Brooke Holiday is a bit of a creative chameleon. The Melbourne-based artist has degrees in fine art and arts management, and spent her 20s working in the fashion industry across design, costuming and production.
But painting was always her primary focus, until a lecturer in university told her she ‘couldn’t paint’.
‘I didn’t make any work for a great deal of time after that, and it affected my sense of self-belief in my ability as artist,’ Brooke says. Then in 2020, she found herself with more free time than ever, and a newfound nostalgia for shared moments with friends and family.
‘This sparked a desire to capture the beauty of those moments (so often shared across a dinner table) before they are resigned to memory,’ Brooke explains.
Since then, Brooke’s return to painting over the last three years has been an era of ‘personal renaissance’. And her ethereal pieces are a triumphant reflection of that. Now she juggles the rewarding, but ‘chaotic dance’, of teaching art at local schools and her job as a Pilates instructor, along with working two days a week in her home studio.
‘My home provides the perfect stage for setting my paintings which, can often feel like an exercise in extravagance,’ Brooke adds.

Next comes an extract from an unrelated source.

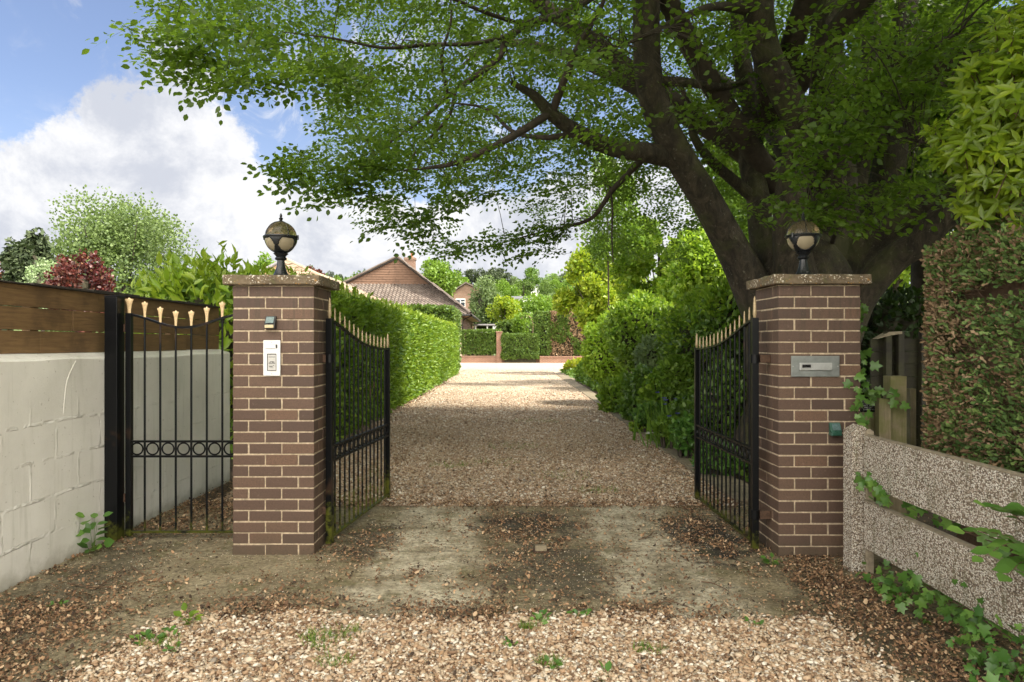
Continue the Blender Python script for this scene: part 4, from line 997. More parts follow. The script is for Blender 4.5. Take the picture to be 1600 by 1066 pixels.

Brooke’s process itself is equal parts indulgent and sustainable. It normally starts with thrifting a vintage frame for the painting, before visiting the local market for some seasonal produce, looking for anything that is ‘visually interesting, and exciting to contemplate consuming later’.
Naturally, there’s a bit of styling, photographing, and plenty of painting, but the final component ‘is always a feast of the subject matter shared with loved ones’ that brings her work full circle.
It’s this intimate moment that helps shape the ‘mood’ of the final piece, carried by dreamy pastel tones and layered brushstrokes, freezing these memories in time. And they’re positively beautiful!